1. Lilo & Stitch (2002)

Like The Emperor’s New Groove, I’d watched the TV show based on Lilo and Stitch when I was growing up, though I barely remember it. That said, I wasn’t expecting the film to be so good. It had some great laughs (mostly from Pleakley, who’s absolutely hilarious) and superb animation, but to top it all off the heart was there too. This is a film about a family that’s struggling to cope after going through some hard times, including pressure from social services to sort things out quickly. There’s so many emotional moments in the film that are easy to relate to, from Nani struggling to find a job to Lilo wanting to fit in with her classmates. All of the cast have their own problems and it’s so easy to empathise with them. Honestly I had a smile on my face for most of the film because I was in awe of how good it was, with the emotional bits making me shed a tear (or twelve). This has to be my favourite Disney film.
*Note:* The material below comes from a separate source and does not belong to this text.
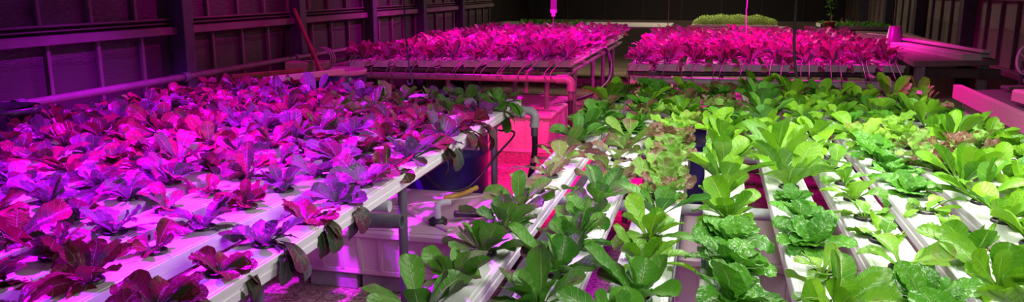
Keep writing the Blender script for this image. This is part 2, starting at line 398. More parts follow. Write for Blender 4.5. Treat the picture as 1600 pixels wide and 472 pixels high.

All in all, this was a polarising time for Disney, with the quality of films being a mixed bag. This period actually features my two favourite and my least favourite of the films I watched, that’s how inconsistent I believe the quality of these films was. That being said, most of them are incredibly enjoyable, and that includes some of the more obscure or less financially successful entries in the Disney canon.